30 Jul 2025 - {{hitsCtrl.values.hits}}
The latest increase in tobacco tax on beedi products has failed to meet its intended revenue targets, with authorities pointing out a drop in licensed manufacturers and rising illicit trade as key reasons for the shortfall. The Committee on Public Finance recently approved an Extraordinary Gazette that raised the Tobacco Tax on each beedi stick manufactured locally from Rs. 2 to Rs. 3, effective from 2 April. The hike was proposed in the 2025 Budget and implemented under the Tobacco Tax Act, No. 8 of 1999.
Despite the move, the Excise Department reported that only Rs. 1,055 million was collected last year against a target of Rs. 2 billion. The revenue this year so far stands at just Rs. 469 million.
The Commissioner General of the Excise Department told the Committee that only 840 of the 1,140 licensed beedi manufacturers renewed their licenses this year following the tax increase. He attributed the revenue gap to large-scale beedi smuggling and insufficient enforcement actions.
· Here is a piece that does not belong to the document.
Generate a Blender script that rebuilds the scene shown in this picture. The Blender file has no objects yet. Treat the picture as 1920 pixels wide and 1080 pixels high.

Members of the committee raised concerns that the tax hike may be pushing legal businesses out of the formal economy.
“Higher taxes may drive legitimate businesses underground,” they said, urging policymakers to reconsider the structure of tobacco taxation in the interest of curbing illegal activity and protecting revenue streams.
It was also proposed that future tax changes be underpinned by data to ensure intended outcomes.
“Any future tax adjustments be supported by scientific evidence to demonstrate their effectiveness in meeting revenue targets,” committee members said.
The Committee on Public Finance was chaired by MP Harsha de Silva and attended by MPs Ravi Karunanayake, Shanakiyan Rasamanickam, Kaushalya Ariyarathne, Arkam Ilyas, and Nimal Palihena.